I will also admit I am more than a little disappointed that a story I recently wrote, that I think is an excellent story with great structure and storytelling, has failed to catch a wider readership. However, I’m not going to come in here and say, “how dare people not be awed by my craft and my skill.” I took my shot and missed. On to the next story where I will use the things I learned to craft a better story.

There's a significant random chance factor, in my opinion, and I've been doing this for a while. You have to restrain your expectations. I see wildly varying responses to my stories, and of course I think each one is just as good as the last. So keep improving your craft but always understand that the response to stories does not run like clockwork.
 
Was it one of the half dozen German words that most English speakers understand, like Schadenfreude, Gesundheit, Sauerkraut, etc.? If not, then I can see people getting confused and assuming a German story for accidentally filed under English section of Literotica.
Today's Oglaf at least went to the trouble of translating "Fledermaus".
 
It probably has already been said in 6 pages, but are views truly a good metric? I would argue that engagement is much more important than someone clicking on your story once and scrolling to the bottom, only then realising they're not in the mood to read something that day.

I would argue that engagement is more important. People that have read your story and have been touched enough, good or bad, to add a rating and possibly even a comment. Those are very low in general, so if those numbers do not satisfy, I think it is difficult to post a story anywhere.

That being said, some of the low views categories have higher engagement. More people reading through to the end, more people touched enough to rate and comment.
 
It probably has already been said in 6 pages, but are views truly a good metric? I would argue that engagement is much more important than someone clicking on your story once and scrolling to the bottom, only then realising they're not in the mood to read something that day.

I would argue that engagement is more important. People that have read your story and have been touched enough, good or bad, to add a rating and possibly even a comment. Those are very low in general, so if those numbers do not satisfy, I think it is difficult to post a story anywhere.

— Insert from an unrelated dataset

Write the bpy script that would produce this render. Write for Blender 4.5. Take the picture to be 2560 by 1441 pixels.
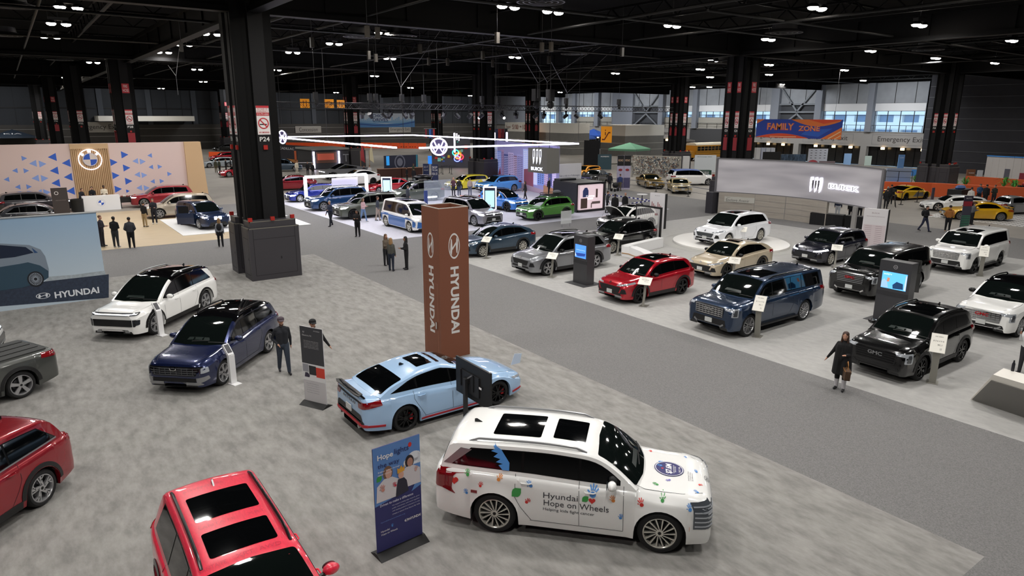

That being said, some of the low views categories have higher engagement. More people reading through to the end, more people touched enough to rate and comment.
Personally I care the most about views. Engagement is nice but it requires the user to do something. As long as engagement is hitting average levels (1 vote per 100 views, 1 comment per thousand view) or exceeding them, I'm happy with the engagement.

What I crave are the eyeballs, and then I have some made-up mental percentages that work out like "take 20% off the top who didn’t make it past the first few paragraphs" and "take another 20% off for the one handed readers who check out after the first sex scene." "Take 10-20% off the top for bots and web crawlers trawling for data."

Your mileage may vary, but I want people to see my smut and think about it later.